No future for expensive single use rockets

Recent analysis of US Air Force budgets show ULA (United Launch Alliance) as charging the US air force $422 million per launch in 2020 versus about $96 million that Spacex is charging the air force.

With reusable rockets Spacex will be able to charge even less. In Elon Musk’s video announcement of the Spacex BFR he indicated that it would be lower cost to launch than the Spacex Falcon 1. This would mean at $7 million the Spacex BFR launch 150 tons would have less than a $50 per pound launch cost.

Space launch insurance companies are no longer charging a premium for launches using reused Spacex rocket stages.

The Spacex BFR still has to be built and is 2-6 years away from begin developed and having commercial flights.

The Falcon Heavy should be launched within 30-60 days. This will lower the price per pound compared to the Falcon 9.

There have been several op-ed articles that assert, Musk seeks a monopoly on the US national security launch market. In addition to saying this allows Musk to fleece taxpayers, some of the more overdone authors assert that it could kill Americans.

Crony Capitalism for Aerojet

US Rep. Mike Rogers, a Republican from Alabama, inserted Section 1615″ to the Defense Authorization Act.
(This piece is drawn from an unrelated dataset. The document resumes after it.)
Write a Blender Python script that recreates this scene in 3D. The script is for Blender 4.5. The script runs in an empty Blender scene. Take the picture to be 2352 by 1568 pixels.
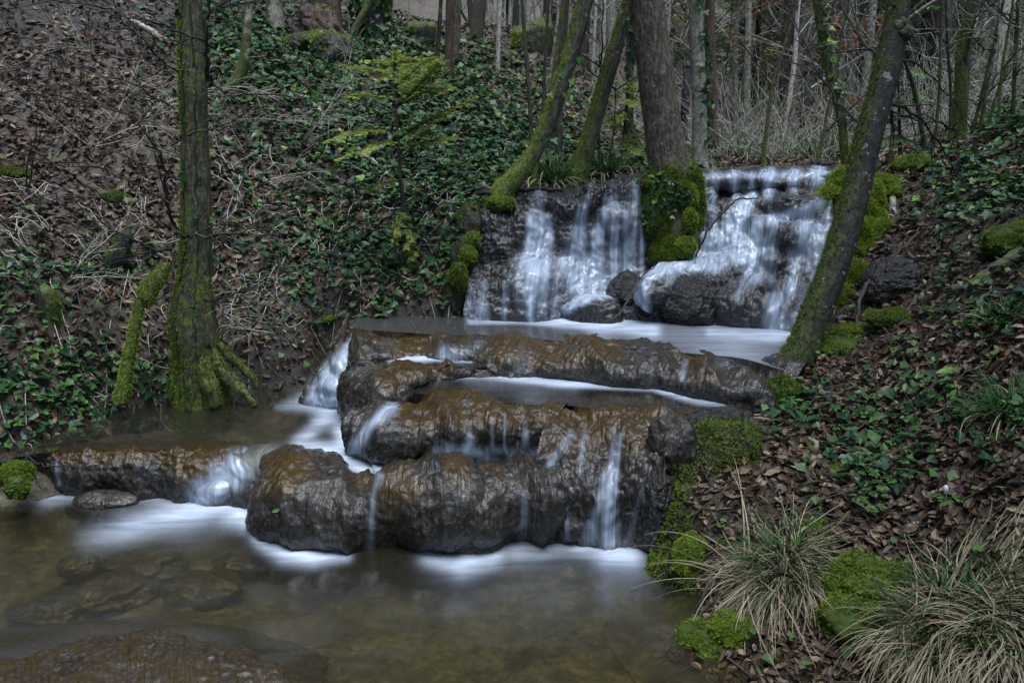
import bpy, math
import numpy as np
R = math.radians
rng = np.random.default_rng(11)
S = bpy.context.scene
C = S.collection

# ------------------------------------------------------------------ camera, sky, sun, exposure
CAM = np.array([0.0, 0.0, 1.6]); PITCH = R(14.0); FPX = 1830.0
cd = bpy.data.cameras.new("camera"); cam = bpy.data.objects.new("camera", cd); C.objects.link(cam)
cam.location = CAM; cam.rotation_euler = (R(90) - PITCH, 0, 0)
cd.sensor_width = 36.0; cd.lens = 36.0 * FPX / 2352.0; cd.clip_end = 400; cd.clip_start = 0.05
cd.dof.use_dof = True; cd.dof.focus_distance = 4.0; cd.dof.aperture_fstop = 11.0
S.camera = cam
SUN_EL, SUN_AZ = R(76), R(150)          # soft overcast glow from high up behind the camera
w = bpy.data.worlds.new("World"); S.world = w; w.use_nodes = True
wn = w.node_tree.nodes; wl = w.node_tree.links
sky = wn.new("ShaderNodeTexSky"); sky.sky_type = 'NISHITA'; sky.sun_disc = False
sky.sun_elevation = SUN_EL; sky.sun_rotation = SUN_AZ
bg = wn["Background"]; bg.inputs[1].default_value = 0.10
wl.new(sky.outputs[0], bg.inputs[0])
sd = bpy.data.lights.new("sun", 'SUN'); sd.energy = 1.9; sd.angle = R(38); sd.color = (0.89, 0.945, 1.0)
sun = bpy.data.objects.new("sun", sd); C.objects.link(sun)
sun.rotation_euler = (R(90) - SUN_EL, 0, R(180) - SUN_AZ); sun.location = (0, 8, 12)
S.view_settings.view_transform = 'Standard'; S.view_settings.look = 'None'
S.view_settings.exposure = 1.42; S.view_settings.gamma = 1.0
S.cycles.max_bounces = 8; S.cycles.transparent_max_bounces = 24
S.cycles.diffuse_bounces = 3; S.cycles.glossy_bounces = 3; S.cycles.transmission_bounces = 4
S.cycles.use_denoising = True; S.cycles.caustics_reflective = False; S.cycles.caustics_refractive = False
S.cycles.sample_clamp_indirect = 4.0

# ------------------------------------------------------------------ photo rays -> points in the place
SP, CP = math.sin(PITCH), math.cos(PITCH)
def ray(dx, dy):
    a = (np.asarray(dx, float) - 1176) / FPX; b = -(np.asarray(dy, float) - 784) / FPX
    return np.stack([a, CP + SP * b, -SP + CP * b], -1)
def pt(dx, dy, v):
    """v >= 1.9: metres ahead of the camera; v < 1.9: height of the level surface the point lies on"""
    d = ray(dx, dy)
    t = v / d[1] if v >= 1.9 else (v - CAM[2]) / d[2]
    return CAM + d * t
def pts(L): return np.array([pt(*p[:3]) for p in L])
def proj(P):
    q = P - CAM
    dep = q[..., 1] * CP - q[..., 2] * SP
    up = q[..., 1] * SP + q[..., 2] * CP
    dep = np.maximum(dep, 0.05)
    return 1176 + FPX * q[..., 0] / dep, 784 - FPX * up / dep, dep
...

Rogers’ language concerns the procurement of new US-made rockets. The US military is required to have assured access to space, and this means two separate launch systems to get its spy and communications satellites into orbit. It currently has three—the Delta and Atlas families of rockets built by United Launch Alliance (ULA) and the Falcon 9 rocket by SpaceX. However, ULA wants to stop building the Delta rockets because they are expensive, and the Atlas fleet uses Russian-made RD-180 rocket engines, which Congress wants to phase out.
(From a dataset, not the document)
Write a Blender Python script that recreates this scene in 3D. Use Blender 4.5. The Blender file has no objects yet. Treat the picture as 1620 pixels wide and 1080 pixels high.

Two sources familiar with the legislation told Ars that Rogers added Section 1615 specifically to benefit Aerojet and its AR1 rocket engine.
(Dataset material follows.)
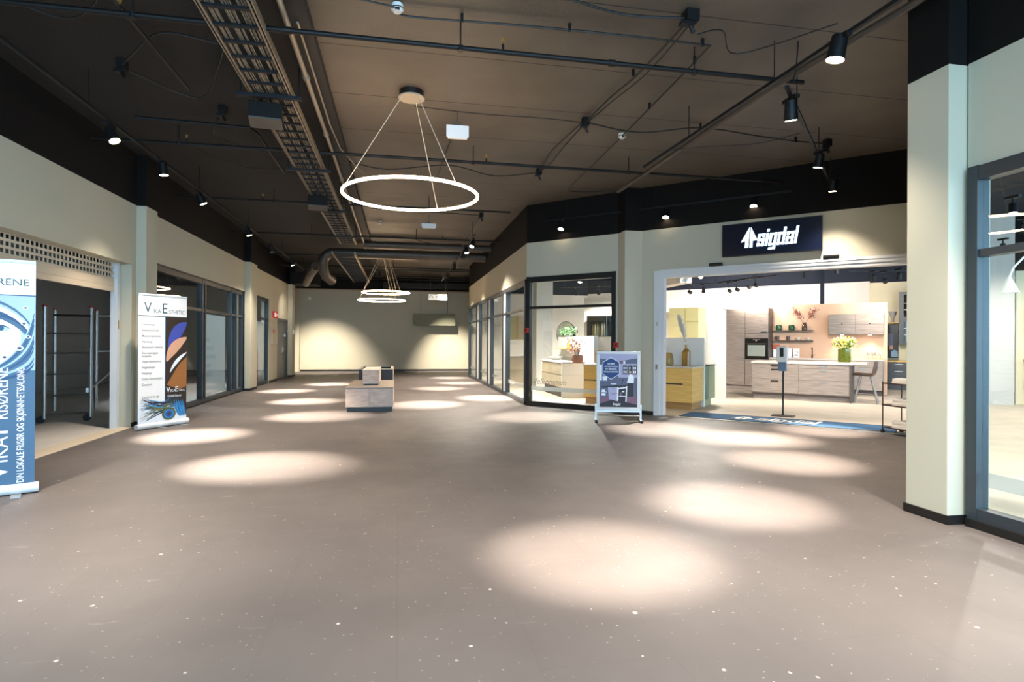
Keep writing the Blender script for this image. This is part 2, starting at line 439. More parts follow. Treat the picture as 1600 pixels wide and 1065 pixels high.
# pillars
def column(name, x0, y0, x1, y1, label, split=ZT):
    mb = MB(); two_tone(mb, x0, x1, y0, y1, 0, ZC, split)
    o = struct(mb.build(name, ['wall_sage', 'wall_black'], bevel=.006), label)
    b = MB().box(x0 - .012, y0 - .012, 0, x1 + .012, y1 + .012, .07)
    struct(b.build(name.replace('column', 'baseboard'), 'baseboard'), 'black baseboard')
column('wall_column_near', -4.16, 10.36, -3.985, 10.80, 'sage pillar left of the upright banner')
column('wall_column_middle', -4.16, 17.10, -3.975, 17.86, 'sage pillar between the left shop windows')
column('wall_column_far', -4.16, 23.50, -3.975, 24.10, 'sage pillar past the grey doors')
column('wall_column_right', 4.13, 3.765, 4.52, 4.14, 'sage pillar on the right')
column('wall_column_shop', 4.25, 10.60, 4.85, 11.2, 'square sage pillar beside the showroom entrance')
for nm, M, segs in (('baseboard_left', (LW, PI / 2), [(-4, 4.15), (10.21, 10.4), (17.8, 18.34), (20.21, 21.48), (23.5, 24.2)]),
                    ('baseboard_diagonal', ((2.7, 12.5, 0), D45), [(2.16, 2.96)]), ('baseboard_back', ((-6.5, 27.8, 0), 0), [(0, 12)])):
    mb = MB()
    for a, b in segs: mb.box(a, -.012, 0, b, 0, .075)
    struct(mb.build(nm, 'baseboard', None, M[0], 0, M[1]), 'black baseboard')
struct(MB().box(-5.2, 27.45, 0, -4.35, 27.79, 3.55).build('wall_stub', 'wall_sage'), 'olive pilaster at the far left corner')

# empty unit behind the left front
mb = MB(); mb.box(-9.1, 3.5, 0, -9, 24.3, ZC); mb.box(-9, 3.4, 0, -4.38, 3.5, ZC); mb.box(-9, 24.2, 0, -4.13, 24.35, ZC)
struct(mb.build('wall_unit', 'unit_wall'), 'dark wall of the empty unit')
struct(MB().box(-4.37, 4.2, 0, -4.10, 10.2, .006).build('trim_2', 'screed'), 'pale strip under the roller shutter')

# showroom walls
SHM = ('white_wall', 'navy')
p = AB(-4.0, 11.0); wall('wall_showroom', p, D45, 0, 9.94, .1, mats=SHM, split=3.36, label='white far wall of the showroom')
p = AB(5.94, 10.9); wall('wall_showroom_cream', p, D45, 0, 5, .1, mats=('cream_wall', 'navy'), split=3.30, label='cream far wall of the showroom')
wall('wall_showroom_end', (2.8, 23.1, 0), 0, 0, 6, .1, mats=('white_wall', 'navy'), split=3.3, label='white end wall behind the corridor windows')
p = AB(9.0, 6.95); wall('wall_showroom_side', p, D45, 0, 8, .1, mats=('cream_wall', 'wall_black'), split=3.08, label='cream wall seen through the right window')
struct(MB().box(-.03, 0, 0, .42, .45, ZC - .03).build('wall_column_grey', 'grey_column', None, AB(8.52, 6.6), 0, D45), 'pale grey column seen through the right window')
struct(MB().box(4.22, 17.75, 0, 4.74, 18.3, ZC - .03).build('wall_column_inner', 'grey_column'), 'grey column behind the slanted shop window')
struct(MB().box(7.1, 13.95, 2.92, 7.42, 17.4, 3.9).build('trim_3', 'white_wall'), 'white bulkhead under the showroom ceiling')
struct(MB().box(3.02, -.04, .0, 7.2, .10, .012).build('trim_4', 'alu', None, (2.7, 12.5, 0), 0, D45), 'metal threshold strip')
# entrance frame and sliding head
mb = MB(); mb.box(2.94, -.035, 0, 3.05, .17, 2.735); mb.box(3.05, -.01, 0, 3.12, .15, 2.735)
e = setting('door_1', (2.7, 12.5, 0), D45, 'wide white framed showroom entrance')
mb.build('door_jamb', 'alu_paint', e)
mb = MB(); mb.box(3.05, -.03, 2.60, 7.27, .17, 2.655); mb.box(3.05, -.045, 2.655, 7.27, .17, 2.69); mb.box(3.05, -.03, 2.69, 7.27, .17, 2.71); mb.box(3.05, -.045, 2.71, 7.27, .17, 2.75)
mb.build('door_head', 'alu_paint', e)
MB().box(2.99, -.05, 1.70, 3.02, -.036, 1.77).box(2.985, -.05, .88, 3.02, -.036, .97).build('lock_plate', 'alu', e)

# glazed fronts
def glazing(name, loc, rotz, s0, s1, zb, zt, posts, trans, label, pane='pane', w=.07, d=.10, fm='frame_dark', edges=True, y0=-.02):
    e = setting(name, loc, rotz, label); mb = MB()
    mb.box(s0, y0, zt - w * 1.4, s1, y0 + d, zt); mb.box(s0, y0, zb, s1, y0 + d, zb + w * 1.2)
    for q in posts: mb.box(q - w / 2, y0 - .006, zb, q + w / 2, y0 + d + .006, zt - .002)
    if edges:
        for q in (s0 + w / 2, s1 - w / 2): mb.box(q - w / 2, y0 - .006, zb, q + w / 2, y0 + d + .006, zt + .004)
    if trans:
        mb.box(s0 + .01, y0 + .008, trans - .028, s1 - .01, y0 + d - .008, trans + .028)
    mb.build('window_frame', fm, e)
    ps = [s0 + w] + sorted(posts) + [s1 - w]
    for a, b in zip(ps, ps[1:]):
        if b - a < .16: continue
        for z0, z1 in (((zb + w, trans), (trans, zt - w)) if trans else ((zb + w, zt - w),)):
            MB().box(a, y0 + d * .45, z0, b, y0 + d * .45 + .008, z1).build('window_pane', pane, e)
    return e
w1 = glazing('window_1', LW, PI / 2, 10.80, 17.10, .02, 2.70, [13.72, 13.90, 15.95, 16.42], 2.03, 'long dark framed shop window on the left wall', 'pane_dark', y0=.03)
w2 = glazing('window_2', LW, PI / 2, 18.35, 20.2, .02, 2.72, [], 2.06, 'narrow shop window beyond the middle pillar', 'pane_dark', y0=.03)
w3 = glazing('window_3', (2.7, 12.5, 0), D45, .06, 2.148, .0, 2.785, [], 2.12, 'black framed showroom window beside the entrance', w=.085, fm='frame_black')
w4 = glazing('window_4', (2.74, 0, 0), -PI / 2, -23.05, -12.56, .0, 2.75, [-20.74, -20.0, -18.05, -17.45, -15.36, -14.84], 2.11, 'row of tall showroom windows along the corridor')
w5 = glazing('window_5', RT, -PI / 2, -3.72, 1.2, .06, 2.72, [-1.2], 2.065, 'large dark framed showroom window at the right', w=.075, y0=-.03)
for q in (-20.37, -17.75, -15.1): MB().box(q - .3 if q < -20 else q - .22, -.0, .09, q + .3 if q < -20 else q + .22, .05, 2.65).build('window_panel', 'alu_paint', w4)
MB().box(-3.72, -.05, 0, 1.2, .10, .062).build('window_plinth', 'baseboard', w5)
MB().box(.06, -.012, -.001, 2.14, .0, .05).build('window_plinth', 'baseboard', w3)
MB().box(.16, .035, .335, 2.05, .0365, .425).build('frosted_strip', 'decal', w3)
mb = MB().text('Velkommen', .24, .475, .185, y=.012, shear=.28, sx=.92); mb.build('lettering', 'grey_decal', w3)
for a, b in ((-23, -20.8), (-19.95, -18.1), (-17.4, -15.4), (-14.8, -12.65)): MB().box(a, .035, .335, b, .0365, .425).build('frosted_strip', 'decal', w4)
MB().box(-3.6, .025, .315, 1.1, .0265, .425).build('frosted_strip', 'decal', w5)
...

“The purpose of the provision is simple,” one Washington DC source said. “Instead of the Department of Defense continuing their open-ended, market-friendly risk reduction investment across several providers to enable Russian-engine-free launch capabilities, Rogers wants DOD to fund Aerojet to build AR1 to be inserted into Atlas V.” In other words, the language benefits Aerojet by favoring its “drop in” engine solution over building a completely new Vulcan rocket.

Aerojet wants to keep about $400-600 million of Air Force money for the development of the AR1 rocket.

Other applications and justifications for different launch systems

Despite the large and increasingly dominant price advantage for Spacex, there will be a second place US rocket launch company. The US military is requiring a second option.

There is are several small rocket companies like Rocket Labs that will be making inexpensive rockets using 3D printing technique. Reusable rockets will become similar to the airplane market. There will be quite a few competitors in the small size market.

Spaceplanes like the Reaction Engines vehicles will be funded and will be used for military applications.

There will be other space vehicle niches that will justify and create the business case for other kinds of vehicles and technologies.

There will be no future for expensive single use rockets.